Em seguida, o PM saiu do carro com duas armas e disparou contra as vítimas. Câmeras de segurança registraram o momento em que o militar atirou. No vídeo, é possível ver os primos correndo pela Rua Direita do Santo Antônio, próximo à Cruz do Pascoal, e o PM atirando em uma das vítimas - Adriano, que aparece de camisa branca. Nas imagens, Sérgio Ricardo dispara na direção de Adriano, que já está caído no chão, e depois volta e atira novamente.

No mesmo dia do crime, só que à noite, o policial compareceu no Departamento de Homicídios e Proteção à Pessoa (DHPP), acompanhado de um advogado. Sérgio Ricardo é lotado no Batalhão de Choque e foi autuado em flagrante, segundo a Polícia Civil.
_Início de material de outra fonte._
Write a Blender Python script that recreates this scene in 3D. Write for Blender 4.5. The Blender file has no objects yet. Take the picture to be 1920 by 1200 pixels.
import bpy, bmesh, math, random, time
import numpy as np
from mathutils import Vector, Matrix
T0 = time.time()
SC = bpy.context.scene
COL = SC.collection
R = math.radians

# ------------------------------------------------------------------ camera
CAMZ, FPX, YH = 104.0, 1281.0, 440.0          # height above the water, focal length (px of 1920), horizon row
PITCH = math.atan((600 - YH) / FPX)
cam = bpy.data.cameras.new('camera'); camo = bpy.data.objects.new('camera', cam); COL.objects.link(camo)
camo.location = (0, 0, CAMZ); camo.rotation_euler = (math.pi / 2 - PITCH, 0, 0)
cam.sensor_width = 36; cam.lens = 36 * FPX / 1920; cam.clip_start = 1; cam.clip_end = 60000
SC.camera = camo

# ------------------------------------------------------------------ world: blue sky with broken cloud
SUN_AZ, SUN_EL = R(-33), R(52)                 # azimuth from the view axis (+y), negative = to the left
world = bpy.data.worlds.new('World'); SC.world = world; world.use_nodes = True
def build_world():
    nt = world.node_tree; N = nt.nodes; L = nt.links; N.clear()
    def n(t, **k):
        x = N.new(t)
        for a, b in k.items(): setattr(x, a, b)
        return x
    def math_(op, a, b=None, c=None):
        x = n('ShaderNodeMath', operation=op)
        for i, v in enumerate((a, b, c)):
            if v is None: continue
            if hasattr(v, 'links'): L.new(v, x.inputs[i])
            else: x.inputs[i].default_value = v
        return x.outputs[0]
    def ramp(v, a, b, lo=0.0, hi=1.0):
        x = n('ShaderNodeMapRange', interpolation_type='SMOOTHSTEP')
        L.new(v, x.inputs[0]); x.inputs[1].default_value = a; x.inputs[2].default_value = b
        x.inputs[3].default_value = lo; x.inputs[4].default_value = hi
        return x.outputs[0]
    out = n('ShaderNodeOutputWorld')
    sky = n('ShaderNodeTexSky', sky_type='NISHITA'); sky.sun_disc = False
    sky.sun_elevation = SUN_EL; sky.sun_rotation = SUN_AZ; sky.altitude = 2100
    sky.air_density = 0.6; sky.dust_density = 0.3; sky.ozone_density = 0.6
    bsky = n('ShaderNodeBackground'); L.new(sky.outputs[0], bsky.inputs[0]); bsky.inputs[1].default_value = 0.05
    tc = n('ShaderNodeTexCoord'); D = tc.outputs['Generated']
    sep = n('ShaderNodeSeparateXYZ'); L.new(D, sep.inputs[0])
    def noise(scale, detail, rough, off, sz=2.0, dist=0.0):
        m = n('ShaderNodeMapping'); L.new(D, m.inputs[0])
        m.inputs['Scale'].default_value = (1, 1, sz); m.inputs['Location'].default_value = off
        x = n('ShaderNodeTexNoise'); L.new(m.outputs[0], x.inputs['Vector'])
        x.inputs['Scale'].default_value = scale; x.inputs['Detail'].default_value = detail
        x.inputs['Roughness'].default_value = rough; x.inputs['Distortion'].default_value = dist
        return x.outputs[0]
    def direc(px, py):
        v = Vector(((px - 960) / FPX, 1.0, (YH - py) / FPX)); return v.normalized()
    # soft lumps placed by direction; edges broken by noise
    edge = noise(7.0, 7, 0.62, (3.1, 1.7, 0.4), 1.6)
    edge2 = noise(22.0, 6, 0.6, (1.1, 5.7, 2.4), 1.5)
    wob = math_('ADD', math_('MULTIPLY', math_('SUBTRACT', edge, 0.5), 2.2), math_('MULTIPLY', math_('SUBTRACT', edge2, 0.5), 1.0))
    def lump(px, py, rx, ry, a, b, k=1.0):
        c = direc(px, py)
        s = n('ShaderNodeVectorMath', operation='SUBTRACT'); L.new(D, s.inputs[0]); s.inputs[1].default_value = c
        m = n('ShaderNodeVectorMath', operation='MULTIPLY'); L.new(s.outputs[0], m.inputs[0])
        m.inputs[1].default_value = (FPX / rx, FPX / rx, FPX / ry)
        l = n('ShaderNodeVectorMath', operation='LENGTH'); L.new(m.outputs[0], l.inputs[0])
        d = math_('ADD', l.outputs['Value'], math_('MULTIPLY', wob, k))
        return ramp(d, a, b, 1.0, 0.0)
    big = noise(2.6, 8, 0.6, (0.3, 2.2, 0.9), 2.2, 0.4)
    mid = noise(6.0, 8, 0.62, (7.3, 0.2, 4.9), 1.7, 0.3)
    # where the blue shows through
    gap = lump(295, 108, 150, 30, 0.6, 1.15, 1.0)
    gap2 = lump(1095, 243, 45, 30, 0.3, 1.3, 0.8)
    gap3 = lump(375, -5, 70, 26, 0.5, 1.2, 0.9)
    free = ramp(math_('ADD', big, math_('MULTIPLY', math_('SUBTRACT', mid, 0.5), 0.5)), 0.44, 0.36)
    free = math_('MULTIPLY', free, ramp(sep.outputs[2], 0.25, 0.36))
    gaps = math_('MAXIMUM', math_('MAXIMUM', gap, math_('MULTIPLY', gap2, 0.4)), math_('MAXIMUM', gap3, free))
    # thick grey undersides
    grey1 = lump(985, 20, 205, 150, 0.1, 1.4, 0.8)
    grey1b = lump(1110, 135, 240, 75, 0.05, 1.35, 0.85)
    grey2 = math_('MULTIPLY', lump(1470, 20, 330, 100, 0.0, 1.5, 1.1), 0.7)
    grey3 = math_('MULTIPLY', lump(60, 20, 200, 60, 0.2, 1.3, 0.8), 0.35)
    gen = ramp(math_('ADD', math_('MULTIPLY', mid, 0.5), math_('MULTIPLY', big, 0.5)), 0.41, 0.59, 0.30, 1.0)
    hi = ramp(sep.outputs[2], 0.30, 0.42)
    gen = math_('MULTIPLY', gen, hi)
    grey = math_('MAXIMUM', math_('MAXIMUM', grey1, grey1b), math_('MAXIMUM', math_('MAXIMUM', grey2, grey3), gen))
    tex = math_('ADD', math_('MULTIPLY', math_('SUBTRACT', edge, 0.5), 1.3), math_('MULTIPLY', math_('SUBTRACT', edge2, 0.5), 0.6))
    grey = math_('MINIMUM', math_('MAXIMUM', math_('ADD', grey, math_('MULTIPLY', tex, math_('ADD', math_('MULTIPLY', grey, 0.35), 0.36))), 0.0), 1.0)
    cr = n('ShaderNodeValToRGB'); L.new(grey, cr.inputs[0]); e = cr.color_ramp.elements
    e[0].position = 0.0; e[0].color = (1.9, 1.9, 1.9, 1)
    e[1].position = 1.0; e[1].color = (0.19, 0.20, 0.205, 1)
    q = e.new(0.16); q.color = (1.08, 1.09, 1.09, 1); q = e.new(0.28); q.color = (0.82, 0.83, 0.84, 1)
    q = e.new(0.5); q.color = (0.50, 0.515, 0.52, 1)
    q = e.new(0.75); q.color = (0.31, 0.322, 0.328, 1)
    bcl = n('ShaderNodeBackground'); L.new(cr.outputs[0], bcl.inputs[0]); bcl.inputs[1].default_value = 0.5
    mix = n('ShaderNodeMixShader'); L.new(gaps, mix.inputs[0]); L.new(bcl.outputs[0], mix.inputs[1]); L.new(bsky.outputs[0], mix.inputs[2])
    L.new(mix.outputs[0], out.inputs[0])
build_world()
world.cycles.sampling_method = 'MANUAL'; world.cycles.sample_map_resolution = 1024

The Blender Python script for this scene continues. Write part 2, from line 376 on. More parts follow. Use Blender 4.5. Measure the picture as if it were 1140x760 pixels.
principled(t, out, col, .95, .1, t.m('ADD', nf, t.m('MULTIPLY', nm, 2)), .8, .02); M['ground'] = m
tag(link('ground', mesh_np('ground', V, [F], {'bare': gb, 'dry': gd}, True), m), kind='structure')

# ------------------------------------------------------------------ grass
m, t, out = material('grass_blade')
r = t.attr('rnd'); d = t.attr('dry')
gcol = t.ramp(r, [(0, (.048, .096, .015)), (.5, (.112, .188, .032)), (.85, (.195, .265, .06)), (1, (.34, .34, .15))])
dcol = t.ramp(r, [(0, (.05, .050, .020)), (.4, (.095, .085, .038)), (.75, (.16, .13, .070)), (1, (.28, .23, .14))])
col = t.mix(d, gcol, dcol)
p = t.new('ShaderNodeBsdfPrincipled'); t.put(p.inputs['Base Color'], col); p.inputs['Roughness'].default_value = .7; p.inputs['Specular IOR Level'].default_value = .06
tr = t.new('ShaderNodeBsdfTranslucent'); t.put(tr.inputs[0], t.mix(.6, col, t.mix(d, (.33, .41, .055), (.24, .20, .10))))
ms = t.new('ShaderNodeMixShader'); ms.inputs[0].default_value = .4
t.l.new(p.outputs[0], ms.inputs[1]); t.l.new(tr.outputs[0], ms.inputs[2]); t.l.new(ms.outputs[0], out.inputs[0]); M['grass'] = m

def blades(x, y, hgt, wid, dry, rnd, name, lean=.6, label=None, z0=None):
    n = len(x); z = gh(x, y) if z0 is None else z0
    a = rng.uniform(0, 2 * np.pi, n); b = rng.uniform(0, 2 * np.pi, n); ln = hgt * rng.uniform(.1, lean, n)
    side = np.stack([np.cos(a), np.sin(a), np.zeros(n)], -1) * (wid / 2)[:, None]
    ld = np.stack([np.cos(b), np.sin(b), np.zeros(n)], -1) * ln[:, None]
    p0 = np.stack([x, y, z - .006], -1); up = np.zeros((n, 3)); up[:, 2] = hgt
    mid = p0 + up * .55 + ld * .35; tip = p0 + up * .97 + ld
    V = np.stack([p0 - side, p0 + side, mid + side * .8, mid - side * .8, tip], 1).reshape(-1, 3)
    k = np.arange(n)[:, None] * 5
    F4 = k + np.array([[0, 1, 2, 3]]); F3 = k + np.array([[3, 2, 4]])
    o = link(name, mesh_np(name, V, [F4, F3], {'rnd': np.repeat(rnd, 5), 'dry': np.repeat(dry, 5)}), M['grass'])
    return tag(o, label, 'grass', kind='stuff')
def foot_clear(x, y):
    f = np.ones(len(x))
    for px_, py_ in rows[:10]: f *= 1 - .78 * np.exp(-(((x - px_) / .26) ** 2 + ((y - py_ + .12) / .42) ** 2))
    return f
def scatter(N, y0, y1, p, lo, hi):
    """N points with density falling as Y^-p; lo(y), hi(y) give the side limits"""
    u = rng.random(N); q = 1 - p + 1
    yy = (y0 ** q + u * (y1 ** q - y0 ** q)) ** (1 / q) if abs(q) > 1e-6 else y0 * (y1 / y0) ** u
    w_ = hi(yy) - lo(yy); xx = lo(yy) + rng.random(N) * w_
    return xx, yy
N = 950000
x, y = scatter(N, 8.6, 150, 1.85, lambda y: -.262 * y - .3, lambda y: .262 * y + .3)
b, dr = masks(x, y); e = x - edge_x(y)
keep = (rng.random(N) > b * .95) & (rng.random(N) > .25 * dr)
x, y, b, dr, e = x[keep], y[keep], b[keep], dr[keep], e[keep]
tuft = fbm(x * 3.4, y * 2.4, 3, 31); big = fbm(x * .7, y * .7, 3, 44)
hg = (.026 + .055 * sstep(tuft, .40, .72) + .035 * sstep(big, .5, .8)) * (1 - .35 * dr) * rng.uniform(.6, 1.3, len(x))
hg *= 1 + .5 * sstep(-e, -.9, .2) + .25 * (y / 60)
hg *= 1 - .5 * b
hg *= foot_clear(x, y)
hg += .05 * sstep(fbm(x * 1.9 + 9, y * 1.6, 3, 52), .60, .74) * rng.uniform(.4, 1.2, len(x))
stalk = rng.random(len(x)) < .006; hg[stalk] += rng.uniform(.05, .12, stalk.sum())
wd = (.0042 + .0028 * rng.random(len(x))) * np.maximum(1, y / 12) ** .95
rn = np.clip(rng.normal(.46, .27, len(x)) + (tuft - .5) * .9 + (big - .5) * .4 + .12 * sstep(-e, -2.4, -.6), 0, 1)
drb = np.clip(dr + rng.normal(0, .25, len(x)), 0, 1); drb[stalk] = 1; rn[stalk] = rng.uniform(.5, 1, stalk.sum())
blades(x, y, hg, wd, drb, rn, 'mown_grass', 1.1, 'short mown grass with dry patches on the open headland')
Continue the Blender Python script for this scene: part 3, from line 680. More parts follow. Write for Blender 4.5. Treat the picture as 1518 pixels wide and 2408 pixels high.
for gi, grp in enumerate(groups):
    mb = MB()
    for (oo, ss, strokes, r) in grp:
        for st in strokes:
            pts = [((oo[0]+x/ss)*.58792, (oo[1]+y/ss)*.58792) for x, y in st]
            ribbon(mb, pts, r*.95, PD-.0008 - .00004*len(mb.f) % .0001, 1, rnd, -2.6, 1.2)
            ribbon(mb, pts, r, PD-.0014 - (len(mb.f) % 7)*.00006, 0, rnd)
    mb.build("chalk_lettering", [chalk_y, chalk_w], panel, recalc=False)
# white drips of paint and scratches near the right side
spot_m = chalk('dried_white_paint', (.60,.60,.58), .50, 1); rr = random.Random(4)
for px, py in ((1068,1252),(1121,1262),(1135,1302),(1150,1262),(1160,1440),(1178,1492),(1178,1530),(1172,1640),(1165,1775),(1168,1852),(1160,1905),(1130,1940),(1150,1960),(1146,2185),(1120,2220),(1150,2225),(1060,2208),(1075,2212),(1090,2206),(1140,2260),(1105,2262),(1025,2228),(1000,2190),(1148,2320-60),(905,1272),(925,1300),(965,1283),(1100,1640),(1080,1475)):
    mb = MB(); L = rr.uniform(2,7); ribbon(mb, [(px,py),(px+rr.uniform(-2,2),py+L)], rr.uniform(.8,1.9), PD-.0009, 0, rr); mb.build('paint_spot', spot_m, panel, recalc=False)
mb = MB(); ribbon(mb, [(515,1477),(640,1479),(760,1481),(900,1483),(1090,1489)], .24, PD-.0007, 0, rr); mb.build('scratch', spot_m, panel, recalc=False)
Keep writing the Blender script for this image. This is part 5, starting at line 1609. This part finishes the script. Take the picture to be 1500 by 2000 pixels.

Com ele foi apreendida uma pistola 9mm, que teria sido utilizada no crime.

Em depoimento, o PM disse que houve uma discussão com as vítimas e que estas teriam tentado matá-lo atirando uma pedra contra seu veículo, um EcoSport preto.

Investigadores do DHPP estiveram na casa do militar, onde apreenderam outra arma, uma pistola calibre 380. Tanto o veículo quanto as armas foram encaminhados para o Departamento de Polícia Técnica (DPT), onde passarão por perícia. A ex-mulher do PM, que seria pivô da confusão, além de testemunhas e vítimas do crime já foram ouvidas pela Polícia Civil.

Após a realização da audiência da última segunda, o processo será distribuído e posteriormente remetido a uma das Varas de Crimes Contra a Vida da Comarca de Salvador. Depois essa fase, o delegado pode representar pela prisão preventiva ou temporária do réu.